DOJ’s Cake-Eating on Journalists Will Build Support for Faulty Journalist Shield

As many people have reported, SCOTUS today declined to take Jim Risen’s appeal of the Fourth Circuit’s decision requiring him to testify in Jeff Sterling’s trial. As I noted at the time of the decision, this effectively guts any reporter’s privilege in the circuit that matters: the Fourth Circuit governs the CIA and JSOC.

Now, Risen’s team is calling on DOJ to uphold Eric Holder’s promise of last week, that no journalist engaged in journalism will be prosecuted on his watch.

“As long as I’m attorney general, no reporter who is doing his job is going to go to jail. As long as I’m attorney general, someone who is doing their job is not going to get prosecuted.”

As Kevin Gosztola has noted on Twitter, however, there’s a difference between prosecution and jailing under contempt. So that promise is likely meaningless.

And not only does that put Holder where he wants to be: with the courts on his side, exercising the discretion to jail a journalist or not as he can convince the court.

Furthermore, consider how it creates pressure for Chuck Schumer’s (Administration-backed) badly flawed press shield bill. The bill wouldn’t cover me. It wouldn’t cover Glenn Greenwald. And it would leave James Risen precisely where he is now, subject to a judges ruling on the significance of the information he has.

There was already a lot of support for this bill. But now that the Executive Branch has gained all the leverage where it matters, I imagine there’ll be a greater push to Do Something — even if that just codifies an official press that gets privilege.

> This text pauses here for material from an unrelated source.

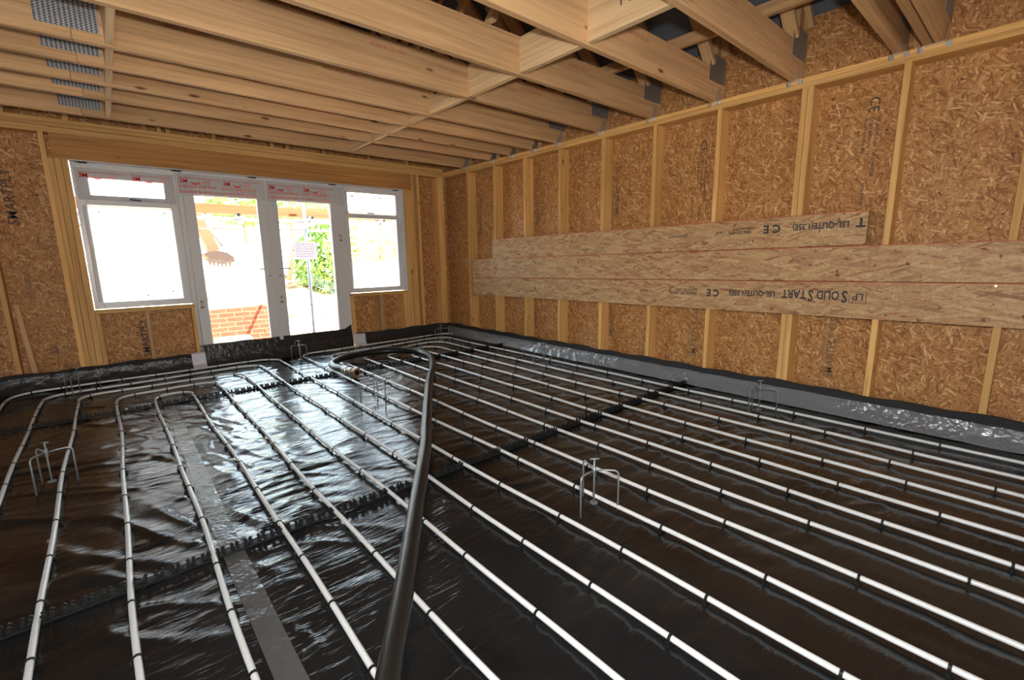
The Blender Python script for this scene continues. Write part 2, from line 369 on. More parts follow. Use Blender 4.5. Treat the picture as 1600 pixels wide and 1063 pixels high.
wf.box(XL-0.03, 3.36, yo, yo+0.011, ZHEAD+0.02, ZP+0.09)
xr, zr = 0.5, ZW+PITCHT*(W+SD-0.5)
wf.add([(XB,yo,ZP+0.09),(W+SD,yo,ZP+0.09),(W+SD,yo,ZW),(xr,yo,zr),(XB,yo,ZW),
        (XB,yo+0.011,ZP+0.09),(W+SD,yo+0.011,ZP+0.09),(W+SD,yo+0.011,ZW),(xr,yo+0.011,zr),(XB,yo+0.011,ZW)],
       [(0,1,2,3,4),(9,8,7,6,5),(0,5,6,1),(1,6,7,2),(2,7,8,3),(3,8,9,4),(4,9,5,0)])
wf = wf.build('wall_far', osb_y); tag(wf, kind='structure')
# wall behind the photographer; its doorway and the left wall's opening added for daylight
wb = MB(); wb.box(XB, -1.0, YB-0.011, YB, -0.1, ZW); wb.box(0.0, W+SD, YB-0.011, YB, -0.1, ZW); wb.box(-1.0, 0.0, YB-0.011, YB, 2.10, ZW)
wb.add([(XB,YB,ZW),(W+SD,YB,ZW),(xr,YB,zr),(XB,YB-0.011,ZW),(W+SD,YB-0.011,ZW),(xr,YB-0.011,zr)],[(0,2,1),(3,4,5),(0,1,4,3),(1,2,5,4),(2,0,3,5)])
wb = wb.build('wall_back', osb_y); tag(wb, kind='structure')
rf = MB()
for xa in (W+SD+0.25, XB-0.25):
    za = zr-PITCHT*abs(xa-xr)
    y0, y1 = YB-0.2, yo+0.25
    rf.add([(xa,y0,za),(xa,y1,za),(xr,y1,zr),(xr,y0,zr),(xa,y0,za+0.02),(xa,y1,za+0.02),(xr,y1,zr+0.02),(xr,y0,zr+0.02)],
           [(0,1,2,3),(4,7,6,5),(0,4,5,1),(1,5,6,2),(2,6,7,3),(3,7,4,0)])
rf = rf.build('ceiling', roof_mat); tag(rf, kind='structure')

# stencilled board prints
def vprint(body, size, u, z, plane, bold=0.0, mat=ink, sx=1.0):
    if plane == 'x': return text('printed_lettering', body, size, mat, (W+SD-0.0015, u, z), (0,0,1), (0,1,0), wr, bold, sx)
    return text('printed_lettering', body, size, mat, (u, yo-0.0015, z), (0,0,1), (-1,0,0), wf, bold, sx)
for y_, z_ in ((0.88,0.25),(3.06,1.60),(1.02,0.23),(4.26,1.6),(5.42,1.5),(2.13,0.22),(3.10,0.30),(4.31,0.3)):
    if y_ == 0.88: continue
    vprint('SMARTPLY OSB3', 0.075, y_-0.03, z_, 'x', 0.001, ink2)
    text('printed_lettering', 'EN300 EN13986  18mm  OSB/3  2400x1197', 0.028, ink2, (W+SD-0.0015, y_+0.035, z_-0.1), (0,0,1), (0,1,0), wr)
for y_, z_ in ((0.915,2.20),(2.13,2.14)):
    # CE mark read downwards, then columns of small print
    text('printed_lettering', 'CE', 0.085, ink, (W+SD-0.0015, y_+0.03, z_+0.05), (0,0,-1), (0,-1,0), wr, 0.0)
    for k, (tx, sz) in enumerate((('1224-CPD-0165  EN13986:2004', 0.030), ('OSB/3 Structural 18mm', 0.030), ('E1 Formaldehyde class', 0.026))):
        text('printed_lettering', tx, sz, ink, (W+SD-0.0015, y_-0.015+0.032*k, z_-0.085), (0,0,-1), (0,-1,0), wr)
    text('printed_lettering', 'SMARTPLY OSB3 2397 x 1197', 0.034, ink, (W+SD-0.0015, y_+0.03, z_-0.52), (0,0,-1), (0,-1,0), wr)
for x_, z_ in ((-0.53,1.55),):
    text('printed_lettering', 'SMARTPLY', 0.105, ink2d, (x_-0.02, yo-0.0015, z_), (0,0,1), (-1,0,0), wf, 0.001)
    text('printed_lettering', 'OSB3 18mm EN300', 0.05, ink2, (x_-0.02, yo-0.0015, z_-0.75), (0,0,1), (-1,0,0), wf)
    text('printed_lettering', 'CE', 0.07, ink, (x_+0.02, yo-0.0015, 0.40), (0,0,-1), (1,0,0), wf)
text('printed_lettering', 'SMARTPLY', 0.085, ink, (0.25, yo-0.0015, 0.19), (0,0,1), (-1,0,0), wf, 0.001)
text('printed_lettering', 'SMARTPLY OSB3', 0.06, ink2, (3.70, yo-0.0015, 1.3), (0,0,1), (-1,0,0), wf)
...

On the same day NYT’s Adam Liptak reported this decision, he also did a profile of SCOTUSBlog’s Thomas Goldstein, who — because he doesn’t fit the official model of journalist, in spite of the number of people who rely on his journalism — still can’t get press SCOTUS press credentials. In spite of near universal acknowledgment of the important role SCOTUSBlog plays, the traditional press hasn’t budged, which has helped SCOTUS punt on the issue too.

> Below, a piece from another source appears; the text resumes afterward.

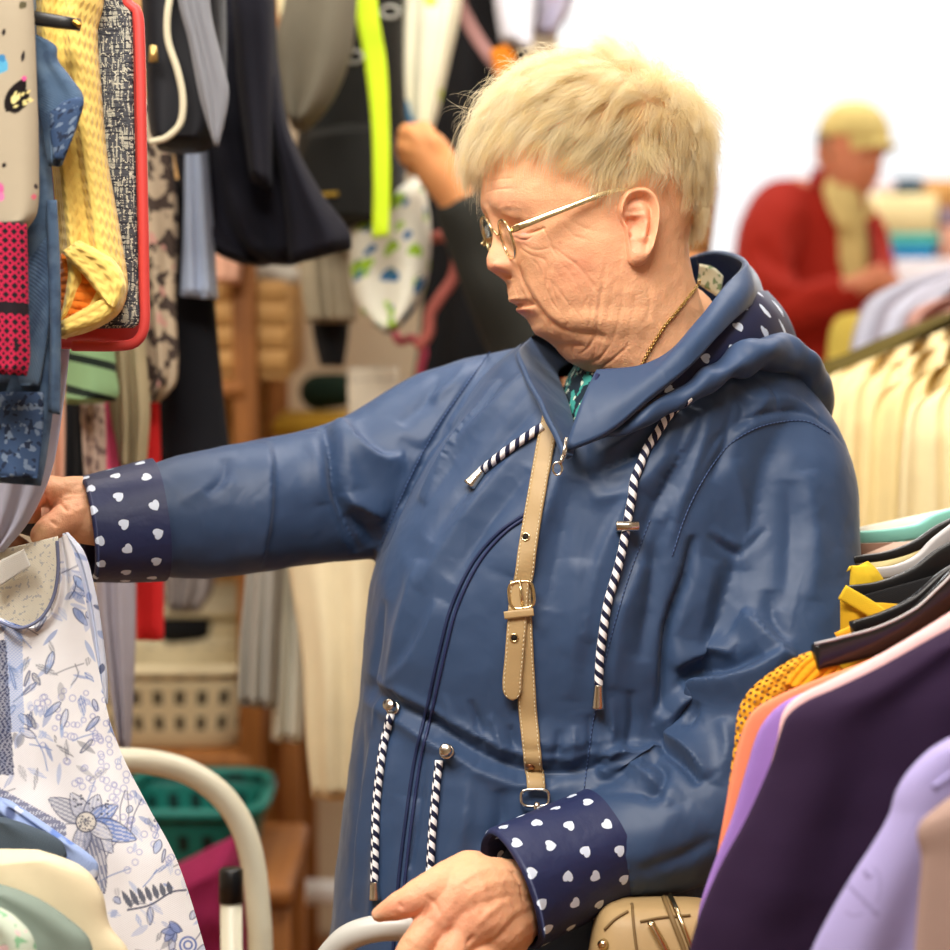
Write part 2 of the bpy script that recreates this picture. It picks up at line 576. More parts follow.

The closer the press gets to official sanction, the worse the reporting we’ll get.

10 replies
  1. ArizonaBumblebee says:

    This is just one more nail in the coffin that once was the Bill of Rights. Expect more journalists to begin basing themselves in countries where they can’t easily be nabbed by an aggressive prosecutor looking for a trophy. Is it mere happenstance that Glenn Greenwald is operating out of Brazil and his colleague, Laura Poitras, is working from Berlin? I doubt it. As I understand Senator Schumer’s bill, it doesn’t provide any protection for bloggers or news aggregators, such as Matt Drudge. If that’s true, the bill has minimal value to the public and journalistic profession. Some of the most important news stories of recent years have come from revelations on blogs and in news aggregation sites.

  2. scribe says:

    FWIW, EW, you should also note that SCOTUS won a frickin’ Peabody.

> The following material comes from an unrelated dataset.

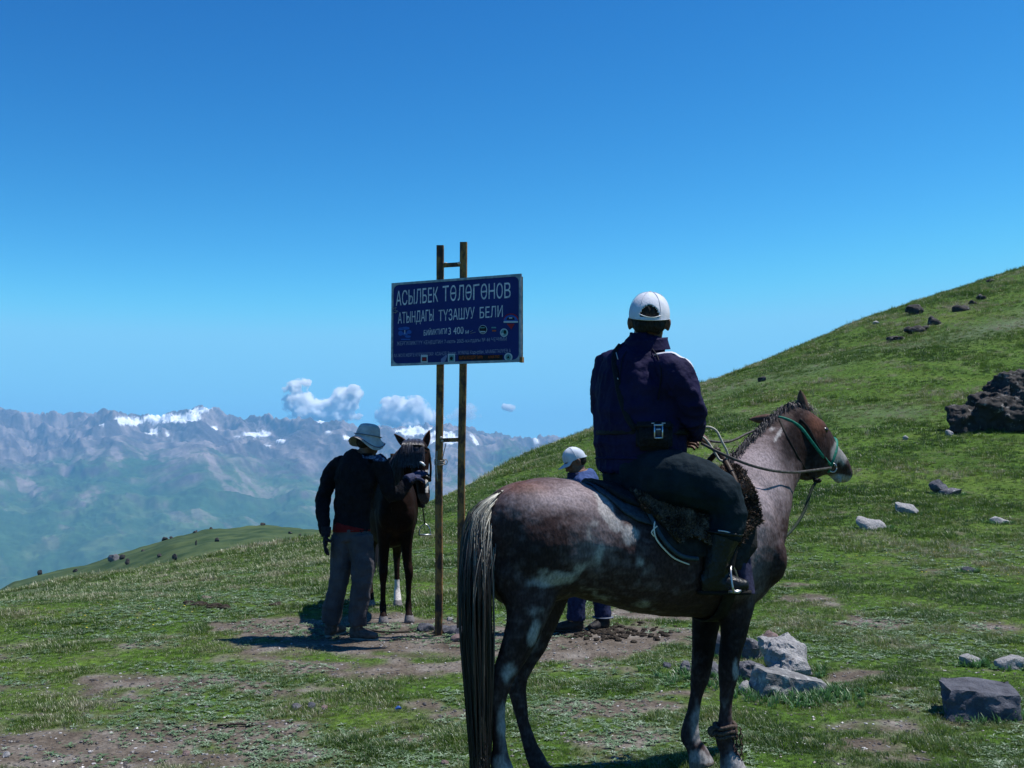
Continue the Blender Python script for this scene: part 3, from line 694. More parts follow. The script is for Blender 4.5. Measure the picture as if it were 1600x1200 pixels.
def build_tack(root):
    """saddle, blankets and stirrups sit on the horse and are a thing of their own"""
    sroot = empty("saddle", torso_pt(1040, 0, .02), "dark saddle with brown shaggy sheepskin and blue-grey felt pads under the foreground rider", "saddle")
    felt = mat("blue_grey_felt", (.032, .043, .058), (.055, .072, .094), 60, .95, .4)
    pad = mat("grey_green_quilt", (.010, .011, .012), (.026, .027, .028), 26, .9, .8, 18)
    wool = hair_mat("sheepskin_wool", (.018, .012, .008), (.28, .20, .15), rough=.85)
    yb = lambda px, ys: ys
    def phi_for(px, ytarget):
        lo, hi = 0.05, math.pi
        for _ in range(20):
            mid = (lo + hi) / 2; q = torso_pt(px, mid, .02)
            if to_px(np.array([[*q]]))[1][0] > ytarget: hi = mid
            else: lo = mid
        return lo
    e1x, e1y = [915, 930, 945, 962, 980, 990, 1030, 1110, 1150], [762, 778, 800, 812, 818, 822, 850, 862, 800]
    xs = np.linspace(916, 1136, 40)
    cloth_patch("felt_pad", xs, lambda p: -1.5, lambda p: phi_for(p, np.interp(p, e1x, e1y)), .012, felt, sroot)
    e2x, e2y = [968, 980, 990, 1000, 1012, 1025, 1040, 1060, 1085, 1110, 1150], [778, 815, 840, 856, 867, 872, 872, 868, 890, 890, 840]
    xs2 = np.linspace(966, 1138, 34)
    o, v, n = cloth_patch("quilted_pad", xs2, lambda p: -1.6, lambda p: phi_for(p, np.interp(p, e2x, e2y)), .026, pad, sroot, wr=.009, seed=5)
    # piped hem along the quilted pad
    b = bmnew(); pts = [torso_pt(p, phi_for(p, y), .032) for p, y in ((972, 770), (978, 800), (985, 830), (995, 850), (1008, 864), (1022, 871), (1040, 873))]
    tube(b, pts, [.009] * len(pts), 8, Vector((0, 1, 0)), 4); link("piping", bm_mesh("piping", b), mat("piping_blue", (.028, .045, .065), (.045, .07, .09), 50, .8), o)
    e3x, e3y = [955, 985, 1000, 1012, 1030, 1045, 1060, 1085, 1110, 1150], [792, 812, 832, 850, 842, 846, 856, 872, 846, 812]
    xs3 = np.linspace(968, 1142, 40)
    o3, v3, n3 = cloth_patch("sheepskin", xs3, lambda p: -1.3, lambda p: phi_for(p, np.interp(p, e3x, e3y)), .046, mat("sheepskin_hide", (.02, .014, .01), (.05, .035, .025), 30, .95), sroot, rows=40, thick=.02, wr=.026, seed=9)
    # wool: short locks over the sheepskin
    NW = 60000; ii = rng.integers(0, 39, NW); jj = rng.integers(0, 40, NW); fi = rng.random((NW, 1)); fj = rng.random((NW, 1)); g3 = v3.reshape(40, 41, 3); h3 = n3.reshape(40, 41, 3)
    bl_ = lambda g: (g[ii, jj] * (1 - fi) + g[ii + 1, jj] * fi) * (1 - fj) + (g[ii, jj + 1] * (1 - fi) + g[ii + 1, jj + 1] * fi) * fj
    v3, n3 = bl_(g3), bl_(h3); idx = np.arange(NW)
    base = v3[idx]; nn = n3[idx] + rng.normal(0, .5, (NW, 3)) + .9 * np.stack([vnoise(v3[:, 0] * 30, v3[:, 1] * 30, v3[:, 2] * 30 + q) for q in (0., 9., 18.)], 1); nn[:, 2] -= .25
    nn /= np.linalg.norm(nn, axis=1)[:, None]; L_ = rng.uniform(.008, .020, NW)[:, None]
    base = base + n3[idx] * .009
    side = np.cross(nn, rng.normal(0, 1, (NW, 3))); side /= np.linalg.norm(side, axis=1)[:, None]
    A = base + side * .0013; B_ = base - side * .0013; C_ = base + nn * L_ * .6 + side * .0022; T = base + nn * L_ - side * .0035
    V = np.stack([A, B_, T, C_], 1).reshape(-1, 3); F = np.arange(len(V)).reshape(-1, 4)
    me = np_mesh("wool", V, F); attr(me, "tint", np.repeat(np.clip(rng.random(NW) * .7 + .5 * vnoise(v3[:, 0] * 25, v3[:, 1] * 25, v3[:, 2] * 25), 0, 1), 4)); link("wool", me, wool, o3, kind="stuff")
    # front fork and rear cantle
    wd = mat("saddle_wood", (.025, .016, .012), (.06, .04, .03), 20, .5, stretch=(1, 1, 6))
    b = bmnew(); f0 = torso_pt(1122, 0, .06)
    pts = [torso_pt(1122, -.7, .05), torso_pt(1120, -.35, .09), f0 + Vector((0, 0, .075)), torso_pt(1120, .35, .09), torso_pt(1122, .7, .05)]
    tube(b, pts, [.014, .014, .013, .014, .014], 10, HF, 4); ellipsoid(b, f0 + Vector((-.005, 0, .09)), HF * .02, HL * .02, Vector((0, 0, .016)), 10, 8)
    link("saddle_fork", bm_mesh("saddle_fork", b), wd, sroot)
    cloth_patch("saddle_cloth", np.linspace(924, 1060, 26), lambda p: -1.2, lambda p: phi_for(p, np.interp(p, [924, 935, 950, 970, 1000, 1060], [756, 772, 784, 792, 800, 810])), .034, mat("black_saddle_cloth", (.010, .011, .014), (.022, .024, .03), 30, .85, .4), sroot, rows=30, thick=.02, wr=.01, seed=3)
    # flap of blue cloth ahead of the leg
    cl = mat("purple_blue_cloth", (.014, .015, .04), (.028, .03, .07), 30, .85, .5, 25)
    rows = []
    for i, (xa, xb, yy) in enumerate([(1150, 1166, 812), (1148, 1168, 835), (1146, 1171, 860), (1147, 1174, 885), (1155, 1177, 908), (1168, 1180, 927)]):
        rows.append([P(xa + (xb - xa) * t, yy + 3 * t, 4.665 - .035 * math.sin(t * 3) + .05 * t) for t in (0, .25, .5, .75, 1)])
    b = bmnew(); ring_loft(b, rows, False, False); o = link("cloth_flap", bm_mesh("cloth_flap", b), cl, sroot); s = o.modifiers.new("s", 'SOLIDIFY'); s.thickness = .006; sb = o.modifiers.new("b", 'SUBSURF'); sb.levels = 2; sb.render_levels = 2
    # rope strung over the pad
    pc = mat("white_cord", (.6, .58, .52), (.75, .73, .68), 200, .8)
    b = bmnew(); tube(b, [P(1023, 815, 4.53), P(1022, 828, 4.52), P(1026, 843, 4.525), P(1040, 860, 4.53), P(1055, 873, 4.54), P(1077, 882, 4.55)], [.0028, .0036, .0036, .0038, .0038, .003], 7)
    tube(b, [P(1022, 838, 4.525), P(1018, 832, 4.52), P(1022, 826, 4.52), P(1027, 822, 4.52)], [.003] * 4, 6)
    link("tie_cord", bm_mesh("tie_cord", b), pc, sroot)
    lea = bpy.data.materials.get("black_leather")
    # stirrup leather and iron
    b = bmnew(); tube(b, [P(1140, 770, 4.66), P(1150, 820, 4.60), P(1148, 860, 4.585), P(1142, 892, 4.57)], [(.004, .012)] * 4, 8, HL, 3)
    link("stirrup_leather", bm_mesh("stirrup_leather", b), lea, sroot)
    steel = bpy.data.materials["worn_steel"]
    b = bmnew()
    c0 = P(1151, 921, 4.58); sx = Vector((.25, .55, 0)).normalized()
    pts = [c0 + sx * (.062 * math.cos(a)) + Vector((-.02 * math.sin(a), 0, .10 * math.sin(a))) for a in np.linspace(-.05, math.pi + .05, 15)]
    tube(b, pts, [.005] * 15, 8, Vector((1, 0, 0)), 1)
    boxm(b, c0 + Vector((0, 0, -.004)), sx * .062, sx.cross(Vector((0, 0, 1))) * .022, Vector((0, 0, .005)))
    link("stirrup", bm_mesh("stirrup", b), steel, sroot)
    # girth
    b = bmnew(); rings = []
    for ph in np.linspace(.9, 2 * math.pi - .9, 30):
        rings.append([torso_pt(1088, ph, .006), torso_pt(1108, ph, .006), torso_pt(1108, ph, .014), torso_pt(1088, ph, .014)])
    ring_loft(b, rings, True); link("girth", bm_mesh("girth", b), lea, sroot)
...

    Which, I guess, is as good a reason as any for the official press to be antipathetic.

  3. Ben Franklin says:

    Somewhat surprised so little dust was stirred on this topic. The Elites are lining up for the the hierarchy of shielded journalists. Just like whistleblower protections, there’s no protection from separating from the herd.

  4. Evangelista says:

    The late great President Ronald Reagan is late because he is dead. He is great because he demonstrated the value of “I don’t recall.” in answering any question to which an answer may be demanded or required, including legally required.

    “I don’t recall.” is the first leg of the tripod on which Freedom in the present Commercial United States stands.

    “The NSA ate my electronic notes.” is the second leg of the tripod.

    The third leg, as important as the other two to keep one from being pushed over is to keep a straight face while repeating the above two phrases.

    My advice for how to stand your tripod to withstand a storm of paranoid prosecutor fury is to deplay all three legs in one fling, responding to a demand for information: “I don’t recall, and the NSA ate my electonic notes, wherefore I request a recess, or move for a continuance, to allow the NSA time to search their archives.” Then, after looking the questioner soberly in the eye for two seconds, adding, with patriotic conviction: “I’m sure that you will agree that if they haven’t lost the notes completely they can find them!” Having said the last, you can let your smile loose, trying to make it as sincere as you can. If that isn’t very sincere, don’t worry, at least you won’t be hurting yourself trying to keep it in.

  5. anonymous says:

    With the exception of certain sites like emptywheel, the reporting can’t get any worse . . . if Risen is jailed for contempt, he should take his case to the UN.